Saturday, October 1, 2016

November ballot shows the good and the bad of the top-two primary

By Evan Smith

A look at the November ballot shows some of the good and the bad of the top-two primary system.

When voters adopted the system more than a decade ago, some people said that voters wouldn’t want to look at a November ballot where the only choice was between two Democrats or between two Republicans. We will have a couple of those choices this year. In some cases that looks like a good thing; in other cases like a bad thing.

In most cases this year, we will have a choice between two candidates from two different political parties, likely the same choice we would have had under any sort of partisan primary.

But in some cases the choice will be between two people identifying with the same party.

In congressional or legislative districts that lean heavily toward one party or the other, the choice between two Democrats or two Republicans gives us a more competitive November election than we would have between a strong, candidate from one party and a token candidate from the other party.
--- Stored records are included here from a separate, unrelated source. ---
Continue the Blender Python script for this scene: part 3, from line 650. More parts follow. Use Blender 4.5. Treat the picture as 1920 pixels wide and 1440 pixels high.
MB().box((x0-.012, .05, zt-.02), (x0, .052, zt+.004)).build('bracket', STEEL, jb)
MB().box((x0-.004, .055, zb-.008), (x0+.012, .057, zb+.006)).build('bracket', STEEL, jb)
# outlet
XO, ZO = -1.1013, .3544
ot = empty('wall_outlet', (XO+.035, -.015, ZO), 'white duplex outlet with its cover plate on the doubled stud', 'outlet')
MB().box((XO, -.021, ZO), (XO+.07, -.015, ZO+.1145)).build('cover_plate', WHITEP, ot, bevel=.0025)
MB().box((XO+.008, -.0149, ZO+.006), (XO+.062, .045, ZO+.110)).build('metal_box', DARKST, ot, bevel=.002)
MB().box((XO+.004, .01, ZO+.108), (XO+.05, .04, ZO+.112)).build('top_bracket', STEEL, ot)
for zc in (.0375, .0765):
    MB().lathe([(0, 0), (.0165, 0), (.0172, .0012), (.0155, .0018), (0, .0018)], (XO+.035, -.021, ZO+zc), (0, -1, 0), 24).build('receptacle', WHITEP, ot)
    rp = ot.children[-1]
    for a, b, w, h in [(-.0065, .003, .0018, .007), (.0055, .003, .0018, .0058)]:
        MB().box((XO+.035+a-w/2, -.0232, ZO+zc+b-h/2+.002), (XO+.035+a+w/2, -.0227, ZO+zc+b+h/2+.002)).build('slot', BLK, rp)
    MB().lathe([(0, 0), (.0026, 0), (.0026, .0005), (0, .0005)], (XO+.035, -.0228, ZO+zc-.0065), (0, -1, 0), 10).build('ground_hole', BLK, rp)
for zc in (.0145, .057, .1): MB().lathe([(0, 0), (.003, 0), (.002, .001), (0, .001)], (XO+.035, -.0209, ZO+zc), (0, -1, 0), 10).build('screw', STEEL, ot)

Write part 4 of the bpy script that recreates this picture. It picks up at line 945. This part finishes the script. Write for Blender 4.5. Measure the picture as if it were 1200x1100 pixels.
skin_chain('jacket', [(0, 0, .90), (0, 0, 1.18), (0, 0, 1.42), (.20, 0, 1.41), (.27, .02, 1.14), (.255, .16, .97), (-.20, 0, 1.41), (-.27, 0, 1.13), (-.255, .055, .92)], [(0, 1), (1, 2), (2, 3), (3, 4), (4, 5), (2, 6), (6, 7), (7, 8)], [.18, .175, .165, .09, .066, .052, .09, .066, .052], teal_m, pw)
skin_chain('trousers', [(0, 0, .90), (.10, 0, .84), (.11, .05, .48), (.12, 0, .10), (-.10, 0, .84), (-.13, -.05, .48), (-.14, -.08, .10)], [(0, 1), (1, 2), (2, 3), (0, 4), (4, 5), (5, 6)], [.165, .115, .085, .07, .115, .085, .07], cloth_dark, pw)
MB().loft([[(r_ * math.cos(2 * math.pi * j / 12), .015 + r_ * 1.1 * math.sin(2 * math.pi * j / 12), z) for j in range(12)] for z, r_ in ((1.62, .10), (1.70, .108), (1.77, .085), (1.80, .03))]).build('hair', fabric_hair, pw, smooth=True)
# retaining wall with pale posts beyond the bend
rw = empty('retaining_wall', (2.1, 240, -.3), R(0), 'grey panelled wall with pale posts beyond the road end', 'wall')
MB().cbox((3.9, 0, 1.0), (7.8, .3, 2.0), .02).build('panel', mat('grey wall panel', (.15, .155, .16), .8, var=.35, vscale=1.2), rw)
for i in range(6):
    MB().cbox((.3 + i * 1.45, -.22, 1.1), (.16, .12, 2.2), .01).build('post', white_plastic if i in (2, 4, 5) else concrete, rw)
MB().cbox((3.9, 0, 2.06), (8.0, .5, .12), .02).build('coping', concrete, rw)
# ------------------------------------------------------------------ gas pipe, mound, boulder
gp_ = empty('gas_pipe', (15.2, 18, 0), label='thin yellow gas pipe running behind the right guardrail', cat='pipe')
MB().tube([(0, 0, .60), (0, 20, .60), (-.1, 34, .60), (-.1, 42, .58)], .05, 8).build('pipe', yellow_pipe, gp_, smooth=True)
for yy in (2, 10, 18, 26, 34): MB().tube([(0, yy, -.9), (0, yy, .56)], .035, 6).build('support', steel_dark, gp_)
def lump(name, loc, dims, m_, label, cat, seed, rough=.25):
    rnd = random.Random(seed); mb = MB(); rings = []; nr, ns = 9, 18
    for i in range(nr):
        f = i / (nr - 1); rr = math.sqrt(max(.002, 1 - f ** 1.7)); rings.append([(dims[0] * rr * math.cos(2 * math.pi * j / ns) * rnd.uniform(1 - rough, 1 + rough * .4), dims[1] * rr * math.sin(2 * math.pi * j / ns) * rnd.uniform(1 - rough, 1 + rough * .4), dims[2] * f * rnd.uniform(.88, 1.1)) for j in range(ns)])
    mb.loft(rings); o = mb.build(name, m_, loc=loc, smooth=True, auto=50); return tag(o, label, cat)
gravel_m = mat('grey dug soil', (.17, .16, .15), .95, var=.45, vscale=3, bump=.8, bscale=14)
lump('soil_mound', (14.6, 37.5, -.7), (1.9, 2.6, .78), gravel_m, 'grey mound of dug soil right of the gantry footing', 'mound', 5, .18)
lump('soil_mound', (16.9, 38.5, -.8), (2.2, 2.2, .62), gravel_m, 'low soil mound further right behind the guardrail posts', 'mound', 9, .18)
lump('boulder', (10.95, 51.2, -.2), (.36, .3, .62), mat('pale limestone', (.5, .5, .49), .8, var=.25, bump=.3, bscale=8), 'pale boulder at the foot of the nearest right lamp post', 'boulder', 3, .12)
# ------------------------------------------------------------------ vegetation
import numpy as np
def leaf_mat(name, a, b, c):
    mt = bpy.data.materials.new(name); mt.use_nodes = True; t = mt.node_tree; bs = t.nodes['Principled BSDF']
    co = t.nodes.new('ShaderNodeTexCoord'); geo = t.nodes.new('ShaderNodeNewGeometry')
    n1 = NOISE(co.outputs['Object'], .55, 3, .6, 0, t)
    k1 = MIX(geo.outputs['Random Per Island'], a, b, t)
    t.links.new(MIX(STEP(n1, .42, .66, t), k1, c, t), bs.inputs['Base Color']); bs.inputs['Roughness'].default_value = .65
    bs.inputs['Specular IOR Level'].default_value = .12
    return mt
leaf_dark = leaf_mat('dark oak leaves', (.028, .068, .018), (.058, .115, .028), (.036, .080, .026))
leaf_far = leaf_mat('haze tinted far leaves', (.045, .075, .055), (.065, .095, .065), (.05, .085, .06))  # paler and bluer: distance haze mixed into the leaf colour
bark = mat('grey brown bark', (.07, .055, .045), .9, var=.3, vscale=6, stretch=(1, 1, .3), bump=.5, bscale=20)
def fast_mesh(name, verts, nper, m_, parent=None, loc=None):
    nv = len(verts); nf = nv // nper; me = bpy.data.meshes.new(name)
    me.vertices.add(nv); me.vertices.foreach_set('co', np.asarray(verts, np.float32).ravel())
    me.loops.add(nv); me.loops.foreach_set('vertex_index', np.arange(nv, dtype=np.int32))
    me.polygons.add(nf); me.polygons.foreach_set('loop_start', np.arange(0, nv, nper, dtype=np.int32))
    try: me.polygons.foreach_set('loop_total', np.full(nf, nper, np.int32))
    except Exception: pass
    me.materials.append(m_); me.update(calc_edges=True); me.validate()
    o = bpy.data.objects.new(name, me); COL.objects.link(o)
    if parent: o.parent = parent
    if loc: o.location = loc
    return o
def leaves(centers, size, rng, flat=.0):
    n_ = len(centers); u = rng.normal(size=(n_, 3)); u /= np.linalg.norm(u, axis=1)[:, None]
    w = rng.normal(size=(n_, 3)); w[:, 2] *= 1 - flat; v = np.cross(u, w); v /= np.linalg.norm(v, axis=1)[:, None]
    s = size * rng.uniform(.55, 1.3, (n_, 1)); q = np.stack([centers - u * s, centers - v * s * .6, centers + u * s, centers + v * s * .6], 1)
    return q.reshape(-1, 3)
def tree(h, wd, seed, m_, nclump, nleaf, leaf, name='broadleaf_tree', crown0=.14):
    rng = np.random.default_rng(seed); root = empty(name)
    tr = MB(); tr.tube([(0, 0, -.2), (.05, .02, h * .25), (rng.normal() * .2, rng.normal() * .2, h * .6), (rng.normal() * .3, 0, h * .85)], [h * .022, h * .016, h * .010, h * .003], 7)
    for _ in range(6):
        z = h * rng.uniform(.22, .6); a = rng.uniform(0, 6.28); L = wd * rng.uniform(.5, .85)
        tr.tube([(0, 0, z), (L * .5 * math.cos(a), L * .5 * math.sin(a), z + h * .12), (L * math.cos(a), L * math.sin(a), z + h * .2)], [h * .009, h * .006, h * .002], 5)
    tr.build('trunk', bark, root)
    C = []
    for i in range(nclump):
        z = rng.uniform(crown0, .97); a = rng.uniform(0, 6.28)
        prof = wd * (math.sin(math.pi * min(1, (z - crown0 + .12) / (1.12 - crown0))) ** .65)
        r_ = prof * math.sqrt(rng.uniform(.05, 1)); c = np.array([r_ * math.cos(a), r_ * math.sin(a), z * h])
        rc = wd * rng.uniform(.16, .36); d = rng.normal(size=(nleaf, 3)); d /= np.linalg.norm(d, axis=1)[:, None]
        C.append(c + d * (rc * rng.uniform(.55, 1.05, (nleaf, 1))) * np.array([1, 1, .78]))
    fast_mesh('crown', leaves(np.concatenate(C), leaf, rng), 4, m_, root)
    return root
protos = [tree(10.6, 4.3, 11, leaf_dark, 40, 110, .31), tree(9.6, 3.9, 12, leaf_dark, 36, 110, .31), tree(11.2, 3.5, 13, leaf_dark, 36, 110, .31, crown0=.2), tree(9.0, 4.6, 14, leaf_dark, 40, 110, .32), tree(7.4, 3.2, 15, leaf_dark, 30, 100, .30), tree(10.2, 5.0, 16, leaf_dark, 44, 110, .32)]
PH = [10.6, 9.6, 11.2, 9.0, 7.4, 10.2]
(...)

One example is the 7th Congressional District, which includes Shoreline, Lake Forest Park, Edmonds and Woodway, along with most of Seattle and Seattle’s southwest suburbs.

The district will have a November election between two Democrats, Pramila Jayapal and Brady Pinero Walkinshaw, running for the position that longtime Democratic U.S. Rep. Jim McDermott is giving up.

This year’s general election will give voters a chance to decide between the top two Democrats in a district that gave more than 85 percent of its primary votes to Democrats, less than 13 percent to Republicans and about 2 percent to independents. That certainly will be better than a 7th District election would have been between a Democrat who took 42 percent of the primary vote and a Republican who took 8 percent in the primary.

It also will put the decision between those two strong Democrats into the high-turnout general election rather than the low-turnout August primary.

Voters in heavily Republican central Washington will choose between a traditional Republican and a tea-party Republican after 4th Congressional District voters gave 75 percent of their primary votes to Republican candidates. That probably will be a more interesting contest than one would have been between one of the Republicans and a token Democratic candidate.

The top-two system doesn't work so well statewide.

For example, the top-two primary left Washington an illogical choice to replace retiring Democratic State Treasurer Jim McIntire. Two Republicans will meet on the November ballot even though Republicans took only 48.4 percent of primary votes, which were divided between the two candidates, while three Democrats divided the other 51.6 percent.

The primary for treasurer left Democratic State Sen. Marko Liias on the outside because his 20.4 percent placed him behind the two leading Republicans.

Some people would say that a candidate who gets only 20.4 percent of the primary vote doesn't deserve to be in the general election. That might be true if the voter turnout in the primary was higher than the 35.9 percent that Washington had this year.

This year’s primary narrowed the field for a November electorate that will be far different from one that put Liias in third place on the August ballot. That November electorate will be larger, generally younger, and more apt to vote for Democrats.

So, should we change the date of the primary? Yes. And should we make changes to the top-two primary? Yes.

One change might be to move more than two candidates to the general-election ballot when the total votes for the top two candidates is less than 50 percent. That might mean a runoff election in early February, something that might present us with new problems.

Another concern about the top-two primary is the status of third parties. Some may have been hurt, but the Libertarians have learned to operate as an opposition party in districts dominated by one of the major parties.

That happened in enough places to qualify Libertarians for the general-election ballot in at least 10 legislative contests around Washington along with the race for state attorney general.